最後に参加者も交えて、IPv6への理解を深めるオープンディスカッションが行われました。IPv6のセキュリティで気をつけるポイントや、アドレッシングに関する質問など、IPv6を導入にする際の具体的な知見についての質問が多く寄せられました。また、地元CATVの参加者が多かったこともあり、日本ケーブルテレビラボの山下氏へのDHCPv6-PDに関する質問も多く、ディスカッションは大変盛り上がりました。
IPv6 ハンズオンセミナー
2日目は、参加者の皆さんにルータとサーバのIPv6対応を体験していただきました。
午前はネットワーク構築を体験していただきました。講師は、1日目にIPv6入門の座学で登壇したNTTコミュニケーションズ株式会社 西塚氏です。参加者は手元のNW構成図を見ながら、すでにIPv4アドレスが設定されているルータにIPv6アドレスの設定を入れたり、隣の人とペアになってOSPFを貼って冗長試験を体験していただきました。
午後には株式会社IoTスクエア 許先明氏が登壇して、サーバの構築体験をしました。簡単な座学のあと、まずはサーバにIPv6アドレスを設定するという作業からはじまり、後半はApacheやDNSなどのIPv6設定について学んでいただきました。
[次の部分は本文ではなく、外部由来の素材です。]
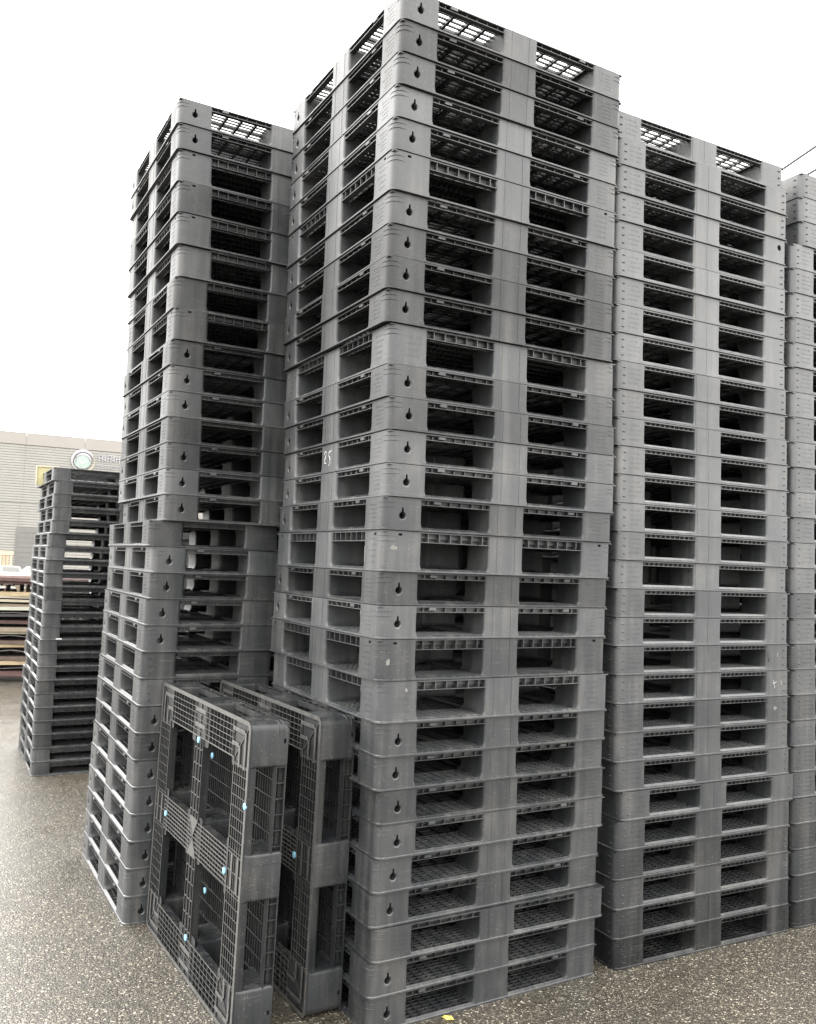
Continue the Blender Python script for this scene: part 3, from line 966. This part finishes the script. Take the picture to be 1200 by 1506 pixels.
# ------------------------------------------------------------------ warehouse in the background
GZ = -1.2
WO = Vector((-46.83, 99.2, GZ)); WA = math.atan2(3.5, 7.6)
wh = empty('warehouse', Matrix.Translation(WO) @ Matrix.Rotation(WA, 4, 'Z'))
tag(wh, 'long pale beige metal warehouse with horizontal ribs and white emblem', 'warehouse')
Z_TOP, Z_PAR, Z_SEAM = 14.97 - GZ, 13.67 - GZ, 6.99 - GZ
PW = 6.4
def corrugated(name, z0, z1, wdt, pitch=0.30):
    mb = MB(); prof = []
    z = z0
    while z < z1 - 0.02:
        for dz, dy in ((0, 0), (0.55, 0), (0.66, 0.045), (0.90, 0.045)):
            zz = z + dz * pitch
            if zz <= z1: prof.append((dy, zz))
        z += pitch
    prof.append((0, z1))
    vs = [(x, y, z_) for x in (0.012, wdt - 0.012) for y, z_ in prof]
    n_ = len(prof)
    mb.add(vs, [(i, i + 1, n_ + i + 1, n_ + i) for i in range(n_ - 1)])
    return mb.mesh(name, CLAD, 0)
m_lo = corrugated('cladding_panel', 0.0, Z_SEAM - 0.04, PW)
m_hi = corrugated('cladding_panel', Z_SEAM + 0.04, Z_PAR - 0.03, PW)
mb = MB(); mb.box(0.012, PW - 0.012, -0.05, 0.10, Z_PAR, Z_TOP)
m_par = mb.mesh('parapet_panel', CLADTOP, 0)
S0 = 2.8 - 7 * PW
for k in range(17):
    x = S0 + k * PW
    obj('cladding_panel', m_lo, wh, Matrix.Translation((x - 0.25, 0, 0)))
    obj('cladding_panel', m_hi, wh, Matrix.Translation((x, 0, 0)))
    obj('parapet_panel', m_par, wh, Matrix.Translation((x, 0, 0)))
mb = MB(); mb.box(S0, S0 + 17 * PW - 0.3, 0.11, 30, -0.1, Z_TOP - 0.3)
obj('wall', mb.mesh('wall', CLAD, 0), wh)
mb = MB(); mb.box(S0, S0 + 17 * PW, -0.06, 0.12, Z_TOP + 0.001, Z_TOP + 0.08)
obj('coping', mb.mesh('coping', CLADTOP, 0), wh)
dr = MB(); dr.box(0, 5.2, -0.10, -0.02, 0.0, 4.15 - GZ)
door = obj('door', dr.mesh('door', DOORM, 0), wh, Matrix.Translation((2.35, 0, 0)))
for k in range(9):
    sm = MB(); sm.box(0.15, 5.05, -0.125, -0.101, 0.25 + k * 0.56, 0.70 + k * 0.56)
    obj('door_slat', sm.mesh('door_slat', DOORM, 0), door)
# emblem and lettering, slightly proud of the cladding (origin at the emblem's centre)
sg = empty('wall_sign', Matrix.Translation(WO) @ Matrix.Rotation(WA, 4, 'Z') @ Matrix.Translation((9.05, -0.12, 12.30 - GZ)))
tag(sg, 'white ring emblem with mint swirl and pale lettering on warehouse wall', 'sign')
def ring_arc(r0, r1, a0, a1, y0=-0.05, y1=0.0, n=24, sq=1.0):
    mb = MB(); rings = []
    for k in range(n + 1):
        t = k / n; a = R(a0 + (a1 - a0) * t); w_ = (r1 - r0) * (0.35 + 0.65 * math.sin(math.pi * min(1, t * 1.2 + 0.05)))
        rm = (r0 + r1) / 2
        rings.append([((rm - w_ / 2) * math.cos(a), y0, (rm - w_ / 2) * math.sin(a)), ((rm + w_ / 2) * math.cos(a), y0, (rm + w_ / 2) * math.sin(a)),
                      ((rm + w_ / 2) * math.cos(a), y1, (rm + w_ / 2) * math.sin(a)), ((rm - w_ / 2) * math.cos(a), y1, (rm - w_ / 2) * math.sin(a))])
    mb.loft(rings); return mb
obj('ring', ring_arc(1.05, 1.40, 20, 250).mesh('ring', EMBLEMW, 20), sg)
obj('ring', ring_arc(1.15, 1.40, 235, 395).mesh('ring', EMBLEMO, 20), sg)
obj('swirl', ring_arc(0.62, 0.98, -10, 200).mesh('swirl', EMBLEMW, 20), sg)
mb = MB(); mb.loft([[(0.92 * math.cos(R(t)) - 0.05, y, 0.80 * math.sin(R(t)) - 0.12) for t in range(0, 360, 15)] for y in (-0.05, 0.0)])
obj('disc', mb.mesh('disc', EMBLEMG, 20), sg)
obj('swirl', ring_arc(0.20, 0.48, 120, 330, -0.07, -0.02).mesh('swirl', EMBLEMW, 20), sg)
gr = random.Random(4)
def glyph(name, x, z, w_, h_, bars):
    mb = MB()
    for (a, b2, c_, d_, y) in bars:
        mb.box(x + a * w_, x + b2 * w_, -0.03 - y, 0.0, z + c_ * h_, z + d_ * h_)
    obj(name, mb.mesh(name, EMBLEMW, 0), sg)
dense = [(0.0, 1.0, 0.86, 0.97, 0.0), (0.0, 0.12, 0.05, 0.85, 0.001), (0.44, 0.56, 0.0, 0.85, 0.002), (0.86, 1.0, 0.1, 0.85, 0.003), (0.14, 0.43, 0.45, 0.55, 0.004), (0.58, 0.85, 0.30, 0.40, 0.005), (0.58, 0.85, 0.62, 0.72, 0.006)]
for k in range(3):
    glyph('letter', 1.75 + k * 0.98, 0.02, 0.82, 0.95, dense if k != 2 else dense[1:5])
for k in range(6):
    glyph('letter', 1.70 + k * 0.50, -0.80, 0.40, 0.55, gr.sample(dense, 4))
# ------------------------------------------------------------------ timber fence and parked cars in front of the warehouse
fe = empty('timber_fence', Matrix.Translation((-33.6, 75.0, GZ)) @ Matrix.Rotation(0.10, 4, 'Z'))
tag(fe, 'pale and orange slatted timber fence below the warehouse wall', 'fence')
ft = 1.6926 - (810.5 - 806.5) * 75 / 1288 - GZ
for k in range(40):
    sm = MB(); x = -0.06 - k * 0.29
    hh = ft + gr.uniform(-0.05, 0.03)
    sm.box(x - 0.17, x, 0, 0.04, 0.02, hh)
    obj('slat', sm.mesh('slat', TIMBERORANGE if k % 4 in (1, 2) and k < 9 else TIMBERPALE, 0), fe)
mb = MB(); mb.box(-11.7, 0.05, -0.05, -0.002, ft - 0.35, ft - 0.05)
obj('rail', mb.mesh('rail', TIMBERPALE, 0), fe)

def car_meshes():
    prof = [(-2.05, 0.30), (-2.12, 0.62), (-2.00, 0.86), (-1.85, 0.95), (-1.35, 1.35), (-0.95, 1.46), (0.15, 1.46), (0.85, 0.98), (1.75, 0.84), (2.08, 0.62), (2.10, 0.30)]
    mb = MB()
    for half in (1,):
        rings = []
        for (wq, ins) in ((-0.86, 0.06), (-0.80, 0.0), (0.80, 0.0), (0.86, 0.06)):
            rings.append([(x * (1 - ins * 0.3), wq * (1 - 0.16 * max(0, (z - 0.9) / 0.56)), z if z < 1.0 else z - ins * 0.4) for x, z in prof])
        mb.loft(rings)
    body = mb.mesh('body', WHITEPAINT, 25)
    def pane(pts):
        m_ = MB(); m_.loft([pts, [(p[0] * 1.006, p[1] * 1.008, p[2] + 0.008) for p in pts]]); return m_.mesh('window', GLASS, 0)
    ws = pane([(0.80, -0.66, 1.03), (0.80, 0.66, 1.03), (0.24, 0.60, 1.42), (0.24, -0.60, 1.42)])
    rw = pane([(-1.80, -0.66, 1.01), (-1.42, -0.60, 1.32), (-1.42, 0.60, 1.32), (-1.80, 0.66, 1.01)])
    sw = []
    for s in (-1, 1):
        sw.append(pane([(0.62, s * 0.845, 1.02), (0.12, s * 0.775, 1.38), (-0.95, s * 0.775, 1.38), (-1.5, s * 0.845, 1.02)]))
    wm = MB()
    wm.loft([[(0.31 * q * math.cos(R(20 * k)), y, 0.31 * q * math.sin(R(20 * k))) for k in range(18)] for y, q in ((-0.10, 0.9), (-0.08, 1), (0.08, 1), (0.10, 0.9))])
    wheel = wm.mesh('wheel', RUBBER, 30)
    hl = MB(); hl.box(-0.03, 0.03, -0.14, 0.14, -0.06, 0.06)
    return body, ws, rw, sw, wheel, hl.mesh('headlight', GLASS, 0)
CM = car_meshes()
def car(x, y, rot, label):
    root = empty('parked_car', Matrix.Translation((x, y, GZ)) @ Matrix.Rotation(rot, 4, 'Z'))
    tag(root, label, 'car', 'white cars parked by the warehouse')
    obj('body', CM[0], root); obj('windscreen', CM[1], root); obj('rear_window', CM[2], root)
    for s in CM[3]: obj('side_window', s, root)
    for a in (-1.3, 1.3):
        for b2 in (-0.78, 0.78):
            obj('wheel', CM[4], root, Matrix.Translation((a, b2, 0.31)))
    for b2 in (-0.60, 0.60):
        obj('headlight', CM[5], root, Matrix.Translation((2.05, b2, 0.66)))
    return root
car(-34.2, 70.5, R(-35), 'white parked car at left edge, bonnet sloping right above the pile')
car(-31.55, 70.0, R(-55), 'white parked car with dark windscreen, middle one above the pile')
car(-29.6, 70.2, R(-100), 'white parked car beside the low pallet stack, partly hidden')

# ------------------------------------------------------------------ overhead cables and their pole (behind the stacks)
def ray(x, y):
    return fw + r2 * ((x - 600) / F) - u2 * ((y - 753) / F)
for (p, q, lab) in (((1149, 250), (1200, 215), 'upper thin overhead cable crossing the sky at top right'), ((1192, 254), (1206, 246), 'lower thin overhead cable just above the rightmost stack')):
    zc = 7.5 - CAMH if p[0] < 1180 else 7.2 - CAMH
    d0, d1 = ray(*p), ray(*q)
    A = d0 * (zc / d0.z); B = d1 * (zc / d1.z)
    dv = (A - B).normalized()
    pts = []
    for k in range(25):
        t = -30 + 60 * k / 24
        sag = -0.35 * (1 - ((t + 0) / 30.0) ** 2) * 0 
        P = A + dv * t
        pts.append((P.x, P.y, P.z + CAMH + sag))
    mb = MB(); mb.tube(pts, 0.019, 6)
    tag(obj('overhead_cable', mb.mesh('overhead_cable', CABLE, 60)), lab, 'cable', 'overhead cables')
    END = pts[-1]
    if p[0] < 1180:
        mb = MB(); mb.tube([(END[0], END[1], GZ), (END[0], END[1], 4), (END[0], END[1], END[2] + 0.4)], [0.16, 0.13, 0.10], 12)
        pole = empty('utility_pole', Matrix.Identity(4))
        tag(pole, 'concrete utility pole carrying the overhead cables, behind the stacks', 'pole')
        obj('post', mb.mesh('post', CONCRETE, 40), pole)
        mb = MB(); mb.box(END[0] - 0.9, END[0] + 0.9, END[1] - 0.06, END[1] + 0.06, END[2] - 0.16, END[2] - 0.02)
        obj('crossarm', mb.mesh('crossarm', CONCRETE, 0), pole)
普段から業務でルータやサーバに触れている方から、直接業務で設定する機会は多くないが参加してみたという方まで幅広い方に参加いただき、講師やTAに質問しながら皆さん熱心に作業しているのが印象的でした。
参加後のアンケートからは「バラエティに富んだ内容で楽しく学ぶことができました。」「実際に失敗して修正することで自分の中で理解できた部分もあり、ハンズオンセミナーの重要性がわかりました」などのコメントをいただきました。今回のイベントがIPv6導入の一助になれば幸いです!
最後になりますが、今回開催に多大なご尽力をいただいた株式会社ZTV様にはあらためて感謝申し上げます。ありがとうございました。